Brooke D. Anderson
Before I became the president of Pivotal Ventures, I spent most of my career in national security. In my roles at the United Nations, the White House, and the State Department, I had the chance to work on big, audacious challenges with teams I deeply respected and admired. But as much as I valued my colleagues, I was also conscious of who was missing from the rooms where decisions were made. It was not unusual over my long career to find myself the only woman in the room — or one of only a few.
Unfortunately, women’s underrepresentation in those rooms probably made us less effective. Research makes clear that peace agreements are longer-lasting and more durable when women help make them.
We are missing opportunities across many other aspects of American life, too. Women hold less than one-third of the jobs in the technical workforce, about one-third of elected offices, and approximately one-sixth of check-writing positions in venture capital — and in every case, women of color are even more underrepresented than white women.
In other words, the power centers that will do the most to determine the future are mired in the past. If women were proportionately represented in these areas, our technology would be more innovative, our politics would engage a whole new range of issues, and our companies would serve the needs of many more customers.
That’s why, at Pivotal, we see expanding women’s power and influence not as a single issue but rather as a prerequisite to progress on more or less every issue. We believe dismantling barriers to equality for women of all backgrounds will spark widespread social progress. And if equal representation benefits everyone, then it means that there are a lot of potential allies for our work, including people who don’t currently think of themselves as advocates for women.
Last summer, at the Summit on Resilient and Enduring Democracy, our team joined other donors who care deeply about protecting our political system in these polarizing times. Ultimately, we can’t have a thriving, healthy, active democracy if we don’t have equal representation. And, if we don’t have a democracy that is fair, transparent, and welcoming, it’s going to be harder and harder for women to participate fully. Women need the democracy movement, and the democracy movement needs women. We’re now convening regularly with the Democracy Funders Network to support a broad-based movement built on shared priorities such as combating dis- and misinformation and protecting the safety of candidates, election workers, and officeholders.

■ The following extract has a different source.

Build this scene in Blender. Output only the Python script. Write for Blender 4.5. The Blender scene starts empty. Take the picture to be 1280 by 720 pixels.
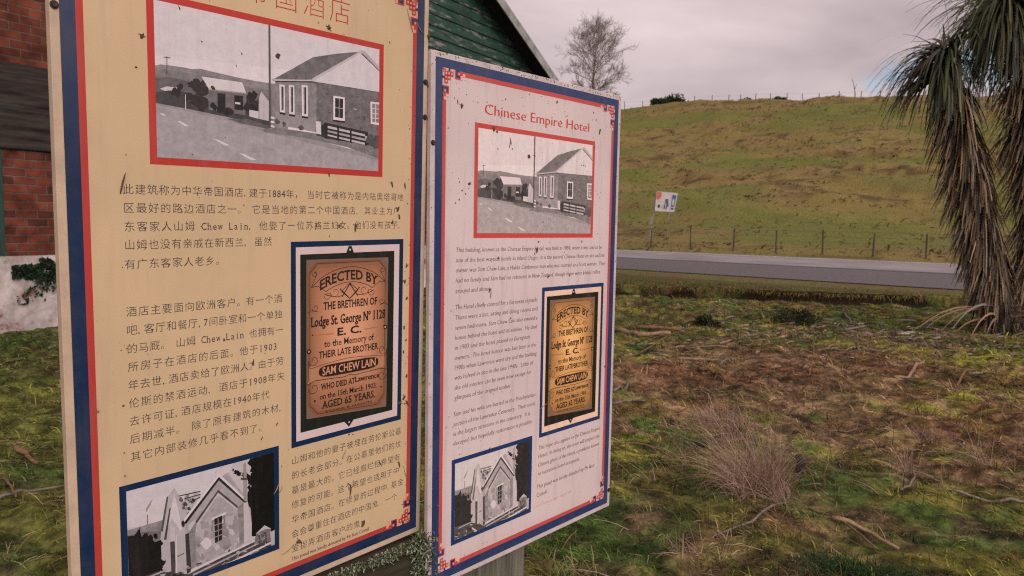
import bpy, bmesh, math, random
import numpy as np
from mathutils import Matrix, Vector

random.seed(7)
RNG = np.random.default_rng(7)
S = bpy.context.scene
COL = S.collection

# ------------------------------------------------------------------ camera
cam_d = bpy.data.cameras.new('camera')
cam = bpy.data.objects.new('camera', cam_d)
COL.objects.link(cam)
R_ = ((0.99984, 0.01762, 0.0), (0.00151, -0.08589, 0.9963), (0.01755, -0.99615, -0.0859))  # right, down, forward columns
M = Matrix.Identity(4)
for i in range(3):
    M[i][0] = R_[i][0]; M[i][1] = -R_[i][1]; M[i][2] = -R_[i][2]
EYE = 1.6
M[2][3] = EYE
cam.matrix_world = M
cam_d.sensor_width = 36
cam_d.lens = 932.37 / 1280 * 36
cam_d.clip_start = 0.05
cam_d.clip_end = 3000
cam_d.dof.use_dof = True
cam_d.dof.focus_distance = 1.32
cam_d.dof.aperture_fstop = 11.0
S.camera = cam

# ------------------------------------------------------------------ light
SUN_EL, SUN_AZ = math.radians(30), math.radians(152)      # azimuth clockwise from +Y: right and behind the camera
w = bpy.data.worlds.new('World'); S.world = w; w.use_nodes = True
nt = w.node_tree; nt.nodes.clear()
def N(t, typ, **kw):
    n = t.nodes.new(typ)
    for k, v in kw.items(): setattr(n, k, v)
    return n
out = N(nt, 'ShaderNodeOutputWorld')
sky = N(nt, 'ShaderNodeTexSky'); sky.sky_type = 'NISHITA'; sky.sun_disc = False
sky.sun_elevation = SUN_EL; sky.sun_rotation = SUN_AZ; sky.air_density = 1.0; sky.dust_density = 1.0
bg1 = N(nt, 'ShaderNodeBackground'); bg1.inputs[1].default_value = 0.13
nt.links.new(sky.outputs[0], bg1.inputs[0])
tc = N(nt, 'ShaderNodeTexCoord')
mp = N(nt, 'ShaderNodeMapping'); mp.inputs['Scale'].default_value = (1.0, 1.0, 2.6); mp.inputs['Location'].default_value = (3.1, 1.7, .4)
nt.links.new(tc.outputs['Generated'], mp.inputs['Vector'])
nz = N(nt, 'ShaderNodeTexNoise'); nz.inputs['Scale'].default_value = 2.1; nz.inputs['Detail'].default_value = 6; nz.inputs['Roughness'].default_value = .52
nz.inputs['Distortion'].default_value = .35
nt.links.new(mp.outputs[0], nz.inputs['Vector'])
cr = N(nt, 'ShaderNodeValToRGB')
cr.color_ramp.elements[0].position = .37; cr.color_ramp.elements[0].color = (.49, .388, .396, 1)
cr.color_ramp.elements[1].position = .64; cr.color_ramp.elements[1].color = (.85, .682, .676, 1)
nt.links.new(nz.outputs['Fac'], cr.inputs[0])
bg2 = N(nt, 'ShaderNodeBackground')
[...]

Similarly, partners in our caregiving portfolio are helping to roll out the historic provision in the 2023 federal CHIPS and Science Act that requires employers who receive funding under the act to provide child care to their workers. Plenty of people who don’t think of themselves as champions for women’s rights endorse child care for other reasons — for instance, because they want to promote economic growth. Indeed, equality and economic growth go hand in hand, and when advocates for both priorities work together to implement an important policy, that’s success.
Finally, we recently celebrated the fifth anniversary of Reboot Representation, a coalition of tech companies created in 2018 to double the number of Black, Latina, and Native American women receiving computing degrees by 2025. These companies are in the business of developing and selling technologies, not promoting social justice, but they know that more-diverse engineering talent is better for their long-term prospects. Reboot includes Google and Microsoft, Dell and HP — a lot of companies that compete against each other — so our value-add, besides modest operational funding, was to provide a neutral venue to help them come together. Now they’re sharing data, discovering best practices, and investing millions of dollars in programming. Reboot’s goal is on track, and the tech industry is a few steps closer to reflecting the people who use its products and services.

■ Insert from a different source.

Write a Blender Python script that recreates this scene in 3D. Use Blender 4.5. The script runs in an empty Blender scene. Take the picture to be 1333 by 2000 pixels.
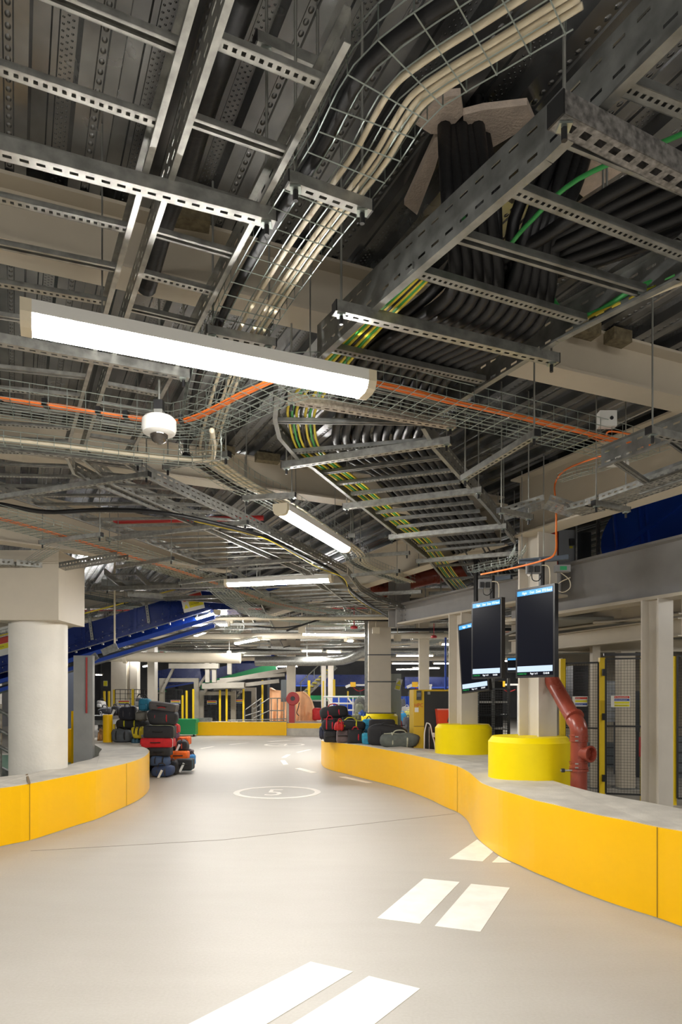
import bpy, math, random
from mathutils import Vector, Matrix, noise
random.seed(7)
C = bpy.context.scene.collection
F = 1333.0; HC = 1.55; HY = 1360.0; CX = 666.5
# ---------------- camera, world, exposure ----------------
cam = bpy.data.cameras.new('camera'); camo = bpy.data.objects.new('camera', cam); C.objects.link(camo)
camo.location = (0, 0, HC); camo.rotation_euler = (math.pi/2, 0, 0)
cam.sensor_fit = 'HORIZONTAL'; cam.sensor_width = 24; cam.lens = 24; cam.shift_y = 0.27
cam.clip_start = .05; cam.clip_end = 200
bpy.context.scene.camera = camo
w = bpy.data.worlds.new('world'); bpy.context.scene.world = w; w.use_nodes = True
w.node_tree.nodes['Background'].inputs[0].default_value = (1, .97, .9, 1)
w.node_tree.nodes['Background'].inputs[1].default_value = 0.02
vs = bpy.context.scene.view_settings
vs.view_transform = 'Standard'; vs.look = 'None'; vs.gamma = 1; vs.use_curve_mapping = False
vs.exposure = 3.02
LAMP = 16.0        # emission strength of the tube diffusers
DECK = 4.08
cy = bpy.context.scene.cycles; cy.max_bounces = 7; cy.diffuse_bounces = 4; cy.glossy_bounces = 3; cy.transmission_bounces = 2
# ---------------- pixel to world ----------------
def P(px, py, z):
    Y = (z-HC)*F/(HY-py); return Vector(((px-CX)/F*Y, Y, z))
def Q(px, py, Y):
    return Vector(((px-CX)/F*Y, Y, HC-(py-HY)/F*Y))
def PL(pts, z): return [P(a, b, z) for a, b in pts]
# ---------------- materials ----------------
MT = {}
def mat(name, col, rough=.5, metal=0, var=0, vscale=6, bump=0, bscale=40, spec=.5, emit=None, es=0, coat=0):
    if name in MT: return MT[name]
    m = bpy.data.materials.new(name); m.use_nodes = True; nt = m.node_tree; b = nt.nodes['Principled BSDF']
    b.inputs['Base Color'].default_value = (*col, 1); b.inputs['Roughness'].default_value = rough
    b.inputs['Metallic'].default_value = metal; b.inputs['Specular IOR Level'].default_value = spec
    if coat: b.inputs['Coat Weight'].default_value = coat
    if emit:
        b.inputs['Emission Color'].default_value = (*emit, 1); b.inputs['Emission Strength'].default_value = es
    if var or bump:
        tc = nt.nodes.new('ShaderNodeTexCoord')
        n = nt.nodes.new('ShaderNodeTexNoise'); n.inputs['Scale'].default_value = vscale; n.inputs['Detail'].default_value = 6
        nt.links.new(tc.outputs['Object'], n.inputs['Vector'])
        if var:
            r = nt.nodes.new('ShaderNodeMapRange'); r.inputs[1].default_value = .3; r.inputs[2].default_value = .7
            r.inputs[3].default_value = 1-var; r.inputs[4].default_value = 1+var
            nt.links.new(n.outputs['Fac'], r.inputs[0])
            mx = nt.nodes.new('ShaderNodeVectorMath'); mx.operation = 'SCALE'; mx.inputs[0].default_value = col
            nt.links.new(r.outputs[0], mx.inputs['Scale']); nt.links.new(mx.outputs[0], b.inputs['Base Color'])
            r2 = nt.nodes.new('ShaderNodeMapRange'); r2.inputs[3].default_value = max(.05, rough-.12); r2.inputs[4].default_value = min(1, rough+.12)
            nt.links.new(n.outputs['Fac'], r2.inputs[0]); nt.links.new(r2.outputs[0], b.inputs['Roughness'])
        if bump:
            n2 = nt.nodes.new('ShaderNodeTexNoise'); n2.inputs['Scale'].default_value = bscale; n2.inputs['Detail'].default_value = 4
            nt.links.new(tc.outputs['Object'], n2.inputs['Vector'])
            bp = nt.nodes.new('ShaderNodeBump'); bp.inputs['Strength'].default_value = bump; bp.inputs['Distance'].default_value = .01
            nt.links.new(n2.outputs['Fac'], bp.inputs['Height']); nt.links.new(bp.outputs[0], b.inputs['Normal'])
    MT[name] = m; return m
GALV = mat('galvanised', (.36, .36, .335), .40, .75, .25, 22)
GALVD = mat('galvanised_dull', (.25, .255, .245), .45, .65, .28, 14)
ZINC = mat('zinc_wire', (.36, .41, .38), .32, .85)
RODM = mat('rod_zinc', (.36, .36, .33), .45, .7)
BLK = mat('black_plastic', (.012, .012, .013), .4)
RUB = mat('black_cable', (.009, .009, .010), .42, 0, .35, 5, .2, 30, spec=.4)
CREAM = mat('cream_paint', (.55, .49, .39), .5, 0, .05, 3)
CREAMW = mat('white_column_paint', (.66, .61, .53), .42, 0, .04, 3)
GREYB = mat('grey_beam_paint', (.33, .32, .31), .5, 0, .07, 4)
CWHITE = mat('white_painted_concrete', (.76, .73, .66), .5, 0, .05, 3, .25, 25)
YEL = mat('yellow_kerb_paint', (.98, .55, .0), .33, 0, .012, 1.2, spec=.3)
YELL = mat('lemon_concrete_paint', (.93, .72, .0), .5, 0, .03, 5, .15, 30, spec=.25)
YPOST = mat('yellow_post', (.80, .56, .01), .4)
ORNG = mat('orange_cable', (.85, .20, .03), .45)
CRM = mat('cream_cable', (.70, .62, .46), .42)
GRNC = mat('green_cable', (.05, .38, .09), .4)
YELC = mat('yellow_cable', (.78, .62, .05), .4)
REDP = mat('red_paint', (.42, .02, .02), .4)
BROWN = mat('red_brown_pipe', (.27, .052, .03), .3, 0, .12, 8)
BLUE = mat('blue_painted_steel', (.005, .022, .16), .28, .1, .15, 3)
BLUE2 = mat('bright_blue', (.01, .06, .42), .4)
GRN = mat('green_paint', (.01, .30, .10), .45)
DARKM = mat('dark_steel', (.05, .055, .06), .45, .4, .2, 5)
WHITE = mat('white_plastic', (.75, .74, .70), .45)
MARK = mat('white_road_paint', (.86, .81, .74), .6, 0, .07, 6)
TOPC = mat('concrete_top', (.58, .54, .47), .7, 0, .16, 4, .3, 60)
LAMPM = mat('lamp_diffuser', (.9, .9, .9), .4, emit=(1, .972, .925), es=LAMP)
SKIRT = mat('grey_wall_block', (.58, .56, .51), .8, 0, .06, 5, .2, 30)
WOOL = mat('mineral_wool', (.16, .13, .075), .95, 0, .35, 30, .6, 80)
BRICKR = mat('raw_board', (.60, .50, .42), .85, 0, .12, 20, .6, 90)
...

I’m not exactly breaking new ground by calling for holistic thinking and creative collaborations, but as social-change grant makers and nonprofits, we’re working against perverse incentives, resource scarcity, zero-sum thinking, and other traps that make it hard to build partnerships. These examples help me imagine what’s possible if more of us resolved to share ideas, forge stronger links, and merge agendas.
Ruth Bader Ginsburg was onto something when she said, “Women belong in all the places where decisions are being made.” They belong there, and we need them there. Whether it’s national security, technology, politics, finance… you name it, decisions made in rooms that matter are smarter and better when women help make them.
Brooke D. Anderson is president of Pivotal Ventures, an investment and incubation company founded by Melinda French Gates to advance social progress. She has served as a U.S. ambassador at the United Nations.